Una sentenza della Cassazione ha fornito chiarimenti sul caso in cui accedere alla email altrui conoscendo la password si configuri come reato

È sempre reato accedere alla email altrui conoscendo la password?
Secondo quanto affermato nella sentenza n. 52572/17, pubblicata il 17 novembre dalla quinta sezione civile della Corte di Cassazione, sì.
Chi decide di accedere alla email altrui conoscendo la password è perseguibile, perché di fatto viola le prescrizioni che ne regolano l’ingresso.
Non bisogna infatti dimenticare che la casella email è uno spazio di memoria protetto da credenziali personalizzate.

La casella di posta elettronica è uno spazio a esclusiva disponibilità del suo titolare, identificato da un account registrato presso il provider del servizio.
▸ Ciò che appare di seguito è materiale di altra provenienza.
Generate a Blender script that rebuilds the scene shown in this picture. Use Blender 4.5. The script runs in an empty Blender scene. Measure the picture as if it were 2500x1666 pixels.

Nel caso di specie una donna, divorziata dal marito, era a conoscenza della password della email dell’ex e aveva compiuto ben due accessi nell’account di quest’ultimo, cambiandone anche le credenziali di accesso.
Ebbene, il fatto che l’uomo sia rimasto fuori dalla sua posta elettronica, per i giudici, prova “pienamente il superamento dei limiti intrinseci connessi con la conoscenza della password”.
Inoltre, durante uno dei due accessi la ex moglie aveva anche lasciato un insulto nei riguardi dell’ex consorte.
Pertanto, secondo la Corte di Cassazione, dovrà pagare i danni per aver cambiato la chiave d’accesso all’account dell’ex marito.
Secondo i giudici, infatti, la casella di posta elettronica è un sistema telematico e il delitto di accesso abusivo si configura anche a carico di chi è abilitato a entrare nel sistema perché ne conosce la password.
Questo in quanto accedendovi sta violando le prescrizioni impartite dal titolare.

Insomma, per i giudici non c’è dubbio che si configuri l’accesso abusivo per chi decida di accedere alla email altrui conoscendo la password.

E quest’ultimo aspetto non costituisce certo una attenuante, anzi.
In relazione invece al secondo addebito, scaturito dall’insulto lasciato dalla donna, i giudici hanno stabilito quanto segue. La sentenza impugnata è stata annullata senza rinvio agli effetti civili oltre che penali. Secondo i giudici, infatti, il fatto non è più previsto dalla legge come reato perché il decreto legislativo 7/2016 ha abrogato l’articolo 594 Cp.